Agave colorata is a compact species native to the state of Sonora in northwest Mexico. The rosette of leaves can reach a size of 4 feet or more across, but are often smaller. There are fewer leaves in a rosette compared to most other Agave species, but these are a beautiful bluish color and are adorned with decorative teeth on the margins. Plants in nature often have striking bands running across the leaves, created by the alternation of zones with a pallid blue-gray coating and darker zones. However, this banding is seldom encountered on plants in cultivation. The species typically sends out a modest number of offsets at the base, making it easy to propagate, but it does not sucker prolifically and form a large clump, as some of the take-over species are inclined to do. The inflorescence is modest by Agave standards, attaining a height of only 5 to 9 feet (up to 3 meters), and tends to bend horizontally at the tip. It has short lateral branches ending in clusters of yellow flowers, which are frequently red-tipped at the bud stage.

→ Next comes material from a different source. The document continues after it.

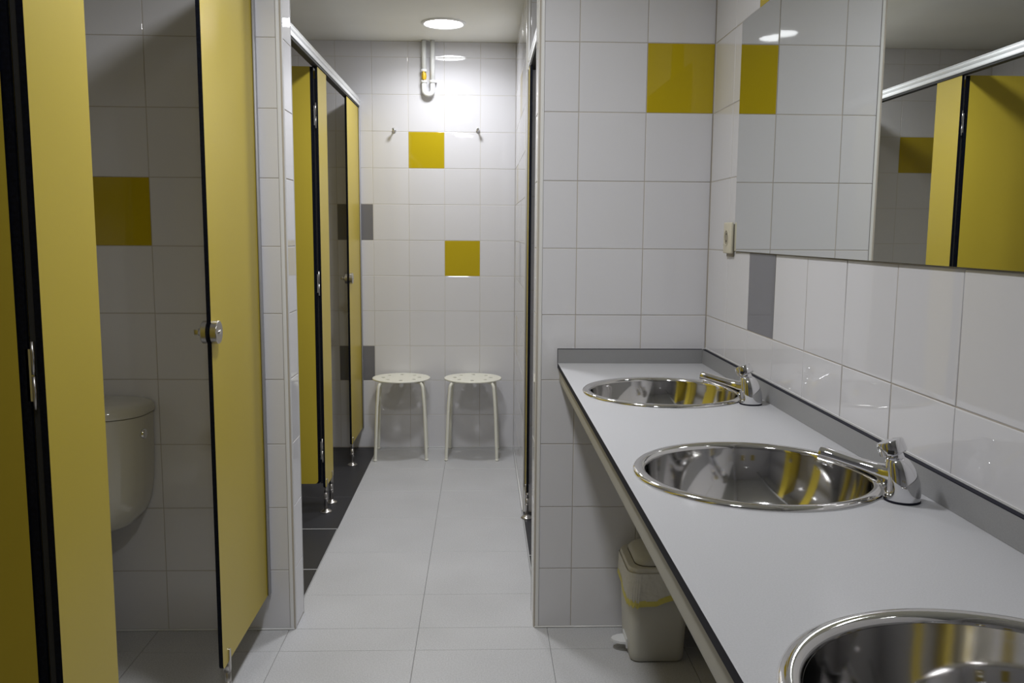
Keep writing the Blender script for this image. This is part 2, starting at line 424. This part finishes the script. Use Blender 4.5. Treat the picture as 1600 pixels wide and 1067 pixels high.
# partitions between cubicles
def partition(y, x1, label):
    t = thing('partition_panel', ((XB + x1) / 2, y, 0), label, 'panel'); h = (x1 - XB) / 2 - .002
    b = MB(); b.prism(rrect(-h, h, PB, PT, .014, 4, (False, True, False, False)), -TH / 2, TH / 2, 'y', black_core, yellow_lam); b.build('board', t)
    b = MB()
    for s in (-1, 1): b.box(-h + .0, -h + .02, s * (TH / 2 + .001) if s > 0 else -TH / 2 - .0075, TH / 2 + .0075 if s > 0 else -TH / 2 - .001, PB, PT, alu, .001, 1)
    b.build('wall_profile', t)
partition(1.4235, XA - TH - .001, 'yellow partition board between the toilet cubicles')
partition(.61, XA - TH - .001, 'yellow partition board of the cubicle nearest the viewer')
partition(3.85, XS - TH - .001, 'yellow partition board between the two showers')

# doors, swung inwards square to the aisle; hinge edge rebated, showing the black core
def door(x, y, w, label, z0=.142, z1=1.917):
    """outer face looks towards the viewer (-y) when open, hinged at its +x edge"""
    t = thing('cubicle_door', (x, y, 0), label, 'door')
    poly = rrect(-w, 0, z0, z1, .016, 5, (1, 1, 0, 0))
    b = MB(); b.prism(poly, .0045, .0105, 'y', black_core, black_core); b.prism(poly, .0106, .0114, 'y', black_core, yellow_lam); b.build('door_leaf', t)
    poly = rrect(-w + .012, -.0125, z0 + .0, z1 - .0, .016, 5, (1, 1, 0, 0))
    b = MB(); b.prism(poly, -.0005, .0044, 'y', black_core, yellow_lam); b.build('door_facing', t)
    for hz in (.29, 1.02, 1.72):
        hx, hy = .0075, .003
        h = MB().tube([(hx, hy, hz - .052), (hx, hy, hz - .0015)], .0030, steel, 12).build('hinge', t)
        MB().tube([(hx, hy, hz + .0015), (hx, hy, hz + .052)], .0030, steel, 12).box(-.004, hx, hy + .0015, hy + .0035, hz - .04, hz + .04, alu).build('hinge_pin', h)
    # inner turn side: small steel pull
    MB().tube([(-w + .06, .0112, 1.0), (-w + .06, .025, 1.0), (-w + .06, .028, 1.0)], [.0105, .0105, .008], steel, 20).build('pull_knob', t)
    return t
door(XA - .024, 1.321, .60, 'yellow cubicle door with black edge and hinges, swung open at the picture edge nearest the viewer')
door(XS - .017, 3.75 - .010, .60, 'dark yellow shower door swung open just past the white tiled pillar')
door(XA - .024, 1.523 + .004, .58, 'yellow door of the toilet cubicle, swung open behind the narrow panel')
door(XS - .017, 3.955 + .004, .56, 'yellow door of the far shower, swung open behind the narrow passage panel')

# top rails with twin grooves
def rail(x, y0, y1, label, flip=1):
    t = thing('top_rail', (x, (y0 + y1) / 2, 1.930), label, 'rail')
    prof = [(.012, 0), (.014, .004), (.014, .012), (.009, .015), (.009, .018), (.014, .021), (.017, .026), (.014, .031), (.009, .033), (.009, .036), (.013, .040), (.012, .042)]
    inner = [(-.022, .042), (-.022, 0)]
    h = (y1 - y0) / 2
    b = MB(); b.prism([(flip * a, c) for a, c in prof + inner], -h, h, 'y', alu_w); b.build('rail_profile', t)
    MB().box(*sorted((-.018 * flip, .009 * flip)), -h, h, -.010, -.0005, gap_black).build('slot_shade_strip', t)  # black strip stands in for the shaded slot under the rail
    return t
rail(XA - .005, XN + .001, YF - .001, 'white grooved aluminium top rail over the toilet cubicles')
rail(XS - .005, YF + .136, YW - .001, 'white grooved aluminium top rail along the yellow shower fronts')
rail(.206, YF + .141, 3.769, 'short white top rail over the shower doorway opposite the yellow fronts', -1)

# ------------------------------------------------------------------ toilet
t = thing('toilet', (-1.172, YF, 0), 'white close-coupled toilet with a rounded cistern behind the yellow panel', 'toilet')
def dshape(hw, d, n=28, back=-.006, p=2.6):
    """plan outline of the cistern: flat back on the wall, bowed front"""
    pts = [(hw, back), ]
    for k in range(n + 1):
        a = PI * k / n
        c, s = math.cos(a), math.sin(a)
        pts.append((hw * math.copysign(abs(c) ** (2 / p), c), -.05 - (d - .05) * abs(s) ** (2 / p) if True else 0))
    pts.append((-hw, back)); return pts
def ring_at(z, hw, d): return [Vector((x, y, z)) for x, y in dshape(hw, d)]
b = MB()
prof = [(.352, .060, .10), (.356, .100, .125), (.372, .130, .145), (.40, .152, .158), (.44, .168, .168), (.50, .177, .174), (.58, .181, .178), (.700, .183, .180)]
b.loft([ring_at(z, hw, d) for z, hw, d in prof], ceramic); b.build('cistern', t, auto=50)
b = MB(); b.loft([ring_at(z, hw, d) for z, hw, d in [(.702, .180, .176), (.703, .186, .186), (.712, .188, .188), (.726, .186, .185), (.736, .172, .172), (.741, .150, .150), (.744, .12, .11), (.7455, .06, .07)]], ceramic); b.build('cistern_lid', t, auto=50)
MB().tube([(.174, -.085, .648), (.186, -.085, .648), (.1875, -.085, .648)], [.015, .015, .013], chrome, 24).build('flush_button', t)
def oval(cx, cy, a, bb, z, n=32, egg=.0): return [Vector((cx + a * math.cos(2 * PI * k / n) * (1 + egg * math.sin(2 * PI * k / n)), cy + bb * math.sin(2 * PI * k / n), z)) for k in range(n)]
b = MB(); b.loft([oval(0, -.30, .095, .20, .001), oval(0, -.30, .090, .195, .03), oval(0, -.31, .085, .18, .14), oval(0, -.35, .11, .20, .24), oval(0, -.385, .15, .225, .32), oval(0, -.39, .165, .235, .352),
                  oval(0, -.39, .166, .236, .364), oval(0, -.39, .15, .22, .366), oval(0, -.39, .125, .19, .355), oval(0, -.39, .10, .16, .30), oval(0, -.38, .06, .08, .22)], ceramic)
b.build('bowl', t, auto=60)
b = MB(); b.loft([oval(0, -.385, .166, .236, .368), oval(0, -.385, .170, .240, .374), oval(0, -.385, .168, .238, .384), oval(0, -.385, .150, .22, .390)], ceramic); b.build('seat_lid', t, auto=60)
MB().tube([(.0, -.03, .20), (.0, -.03, .36)], .018, cream).build('flush_pipe', t)

# ------------------------------------------------------------------ worktop
CT, XC = .848, .231      # top and front edge
cn = thing('worktop', (XC, YF, 0), 'long grey laminate washbasin worktop with upstand and dark edge', 'worktop')
centres = [(.4515, 2.122), (.4515, 1.384), (.4515, .655)]
y_end = -.35
def slab():
    """slab with three round cut-outs, built as strips around each hole"""
    b = MB(); i = b.mi(counter_m); e = b.mi(navy_edge); n = 64; R = .189
    x0, x1 = 0, XR - XC - .0005
    bm = b.bm
    segs = []; ys = [y_end]
    for cx, cy in sorted(centres, key=lambda c: c[1]): ys += [cy - .24, cy + .24]
    ys.append(YF - .0005)
    for z in (CT, CT - .0145):
        vcache = {}
        def V(x, y):
            k = (round(x, 5), round(y, 5))
            if k not in vcache: vcache[k] = bm.verts.new((x, y - YF, z))
            return vcache[k]
        for a, (p, q) in enumerate(zip(ys, ys[1:])):
            if a % 2 == 0: b.face([V(x0, p), V(x1, p), V(x1, q), V(x0, q)], i)
            else:
                cy = (p + q) / 2; cx = centres[0][0] - XC
                angs = [2 * PI * k / n for k in range(n)]
                # square boundary points matching angles, corners kept exact
                corner = [math.atan2(yy - cy, xx - cx) % (2 * PI) for xx, yy in ((x1, q), (x0, q), (x0, p), (x1, p))]
                A = sorted(set([round(t, 6) for t in angs] + [round(t, 6) for t in corner]))
                def B(t):
                    c, s = math.cos(t), math.sin(t); k = 1e9
                    if c > 1e-9: k = min(k, (x1 - cx) / c)
                    if c < -1e-9: k = min(k, (x0 - cx) / c)
                    if s > 1e-9: k = min(k, (q - cy) / s)
                    if s < -1e-9: k = min(k, (p - cy) / s)
                    return V(cx + c * k, cy + s * k)
                for t0, t1 in zip(A, A[1:] + A[:1]):
                    h0 = V(cx + R * math.cos(t0), cy + R * math.sin(t0)); h1 = V(cx + R * math.cos(t1), cy + R * math.sin(t1))
                    b.face([h0, B(t0), B(t1), h1], i)
    # front edge and near end
    for (xa, ya, xb, yb) in ((x0, y_end, x0, YF - .0005), (x0, y_end, x1, y_end)):
        b.face([bm.verts.new((xa, ya - YF, CT)), bm.verts.new((xb, yb - YF, CT)), bm.verts.new((xb, yb - YF, CT - .0145)), bm.verts.new((xa, ya - YF, CT - .0145))], e)
    # hole walls
    for cx, cy in centres:
        ring = [[bm.verts.new((cx - XC + R * math.cos(2 * PI * k / n), cy - YF + R * math.sin(2 * PI * k / n), z)) for k in range(n)] for z in (CT, CT - .0145)]
        for k in range(n): b.face([ring[0][k], ring[0][(k + 1) % n], ring[1][(k + 1) % n], ring[1][k]], e)
    return b
slab().build('slab', cn)
UH = .0425
b = MB(); b.box(XR - XC - .0115, XR - XC - .0015, y_end - YF, -.0125, CT + .0004, CT + UH, splash_m)
b.box(XR - XC - .0115, XR - XC - .0015, y_end - YF, -.0125, CT + UH, CT + UH + .0016, navy_edge); b.build('upstand', cn)
b = MB(); b.box(.0, XR - XC - .0015, -.0118, -.0018, CT + .0004, CT + UH, splash_m)
b.box(.0, XR - XC - .0118, -.0118, -.0018, CT + UH, CT + UH + .0012, navy_edge)
b.box(-.0008, .0, -.0118, -.0018, CT + .0004, CT + UH + .0012, navy_edge); b.build('end_upstand', cn)
b = MB(); b.box(XR - XC - .0022, XR - XC - .0002, y_end - YF, -.001, CT + UH + .0017, CT + UH + .0050, trim_m)
b.box(XR - XC - .0014, XR - XC - .0002, y_end - YF, -.001, CT + .0004, CT + UH + .0022, trim_m)
b.box(.0, XR - XC - .0014, -.0017, -.0002, CT + .0004, CT + UH + .0022, trim_m); b.build('sealant_bead', cn)
b = MB(); b.prism(rrect(.006, .034, CT - .0640, CT - .0146, .010, 5), y_end - YF, -.001, 'y', tube_m, smooth=True); b.build('support_tube', cn, auto=50)
b = MB()
b.prism([(.0345, CT - .015), (XR - XC - .001, CT - .015), (XR - XC - .001, CT - .05), (.0345, CT - .03)], -1.62 + .0, -1.60, 'y', tube_m); b.build('support_arm', cn)

# ------------------------------------------------------------------ basins
basin_labels = ['round stainless steel basin at the end wall, farthest along the worktop', 'round stainless steel basin in the middle of the worktop', 'round stainless steel basin nearest the viewer, cut by the picture edge']
proto = None
for i, (cx, cy) in enumerate(centres):
    if proto is None:
        t = thing('washbasin', (cx, cy, CT), basin_labels[i], 'basin', 'round steel basins in the worktop')
        MB().lathe([(.2008, .0003), (.2008, .0016), (.1996, .0042), (.1953, .0066), (.1893, .0072), (.1833, .0058), (.1803, .0030), (.1791, 0), (.1786, -.002)], rim_steel, seg=128).build('rim', t)
        # spherical-cap bowl under a short upright neck
        r0, z0, pr = .1785, -.0022, [(.1785, -.0022)]          # wall leans in slowly, then rounds into the floor
        for dz, tilt in [(.010, 9)] * 1 + [(.010, 11), (.010, 13), (.010, 15.5), (.010, 18), (.010, 20.5), (.010, 23.5), (.010, 27), (.010, 31), (.010, 36), (.010, 43), (.008, 52), (.006, 61), (.005, 70), (.003, 78)]:
            r0 -= dz * math.tan(math.radians(tilt)); z0 -= dz; pr.append((r0, z0))
        pr.append((.028, z0 - .0022)); DZ = z0 - .0022
        MB().lathe(pr, sink_steel, seg=128).build('bowl', t)
        d = MB().lathe([(.030, DZ + .001), (.029, DZ + .0025), (.022, DZ + .0025), (.020, DZ - .0005), (.0005, DZ - .0015)], chrome, seg=32).build('drain', t)
        b = MB()
        for a in range(3):
            an = a * PI / 3; dx, dy = math.cos(an) * .019, math.sin(an) * .019
            b.tube([(-dx, -dy, DZ + .0025), (dx, dy, DZ + .0025)], .0013, chrome, 6)
        b.build('drain_cross', d)
        proto = t
    else:
        t = copy_tree(proto); t.location = (cx, cy, CT); t['label'] = basin_labels[i]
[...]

A. colorata is not a widespread species, growing in only a modest number of colonies in rocky places in Sonora. At the north end of its range, near Guaymas, it occurs on small coastal hills. In southern Sonora, it is found a little farther inland, but never at high altitudes. Happily, it is able to tolerate temperatures much lower than those which are encountered in its native area. At The Ruth Bancroft Garden, it survived a severe cold spell with temperatures dropping to as low as 19ºF (-8º C). It is a beautiful garden subject, needing only a sunny spot with excellent drainage to do well. Its flowers appear in late March or April.